Exactly reproduce the lines that follow.
━━ Given information
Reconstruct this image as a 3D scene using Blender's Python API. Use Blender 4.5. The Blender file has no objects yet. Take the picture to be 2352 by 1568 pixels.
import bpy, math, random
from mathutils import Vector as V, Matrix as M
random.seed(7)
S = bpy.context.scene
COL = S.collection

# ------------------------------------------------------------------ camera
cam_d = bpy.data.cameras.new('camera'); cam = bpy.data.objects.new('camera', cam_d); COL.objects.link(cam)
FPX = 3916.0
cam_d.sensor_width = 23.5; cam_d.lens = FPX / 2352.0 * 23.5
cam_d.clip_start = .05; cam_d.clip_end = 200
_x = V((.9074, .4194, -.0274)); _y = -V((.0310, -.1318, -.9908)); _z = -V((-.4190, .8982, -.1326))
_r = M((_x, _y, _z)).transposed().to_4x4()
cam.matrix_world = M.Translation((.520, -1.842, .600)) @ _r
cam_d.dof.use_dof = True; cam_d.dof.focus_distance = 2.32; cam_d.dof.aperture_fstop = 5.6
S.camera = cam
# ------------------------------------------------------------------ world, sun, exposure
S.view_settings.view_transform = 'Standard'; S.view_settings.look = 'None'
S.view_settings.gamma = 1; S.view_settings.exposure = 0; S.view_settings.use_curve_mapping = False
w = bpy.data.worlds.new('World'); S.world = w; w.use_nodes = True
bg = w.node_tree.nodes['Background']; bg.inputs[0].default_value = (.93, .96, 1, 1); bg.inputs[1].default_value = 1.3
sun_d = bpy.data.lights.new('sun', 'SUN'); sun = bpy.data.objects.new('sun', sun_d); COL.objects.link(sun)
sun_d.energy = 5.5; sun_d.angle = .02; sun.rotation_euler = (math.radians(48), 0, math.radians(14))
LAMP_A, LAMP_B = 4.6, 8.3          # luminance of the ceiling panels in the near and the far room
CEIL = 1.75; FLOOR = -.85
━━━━
Response to the task =>
Reconstruct this image as a 3D scene using Blender's Python API. Use Blender 4.5. The Blender file has no objects yet. Take the picture to be 2352 by 1568 pixels.
import bpy, math, random
from mathutils import Vector as V, Matrix as M
random.seed(7)
S = bpy.context.scene
COL = S.collection

# ------------------------------------------------------------------ camera
cam_d = bpy.data.cameras.new('camera'); cam = bpy.data.objects.new('camera', cam_d); COL.objects.link(cam)
FPX = 3916.0
cam_d.sensor_width = 23.5; cam_d.lens = FPX / 2352.0 * 23.5
cam_d.clip_start = .05; cam_d.clip_end = 200
_x = V((.9074, .4194, -.0274)); _y = -V((.0310, -.1318, -.9908)); _z = -V((-.4190, .8982, -.1326))
_r = M((_x, _y, _z)).transposed().to_4x4()
cam.matrix_world = M.Translation((.520, -1.842, .600)) @ _r
cam_d.dof.use_dof = True; cam_d.dof.focus_distance = 2.32; cam_d.dof.aperture_fstop = 5.6
S.camera = cam
# ------------------------------------------------------------------ world, sun, exposure
S.view_settings.view_transform = 'Standard'; S.view_settings.look = 'None'
S.view_settings.gamma = 1; S.view_settings.exposure = 0; S.view_settings.use_curve_mapping = False
w = bpy.data.worlds.new('World'); S.world = w; w.use_nodes = True
bg = w.node_tree.nodes['Background']; bg.inputs[0].default_value = (.93, .96, 1, 1); bg.inputs[1].default_value = 1.3
sun_d = bpy.data.lights.new('sun', 'SUN'); sun = bpy.data.objects.new('sun', sun_d); COL.objects.link(sun)
sun_d.energy = 5.5; sun_d.angle = .02; sun.rotation_euler = (math.radians(48), 0, math.radians(14))
LAMP_A, LAMP_B = 4.6, 8.3          # luminance of the ceiling panels in the near and the far room
CEIL = 1.75; FLOOR = -.85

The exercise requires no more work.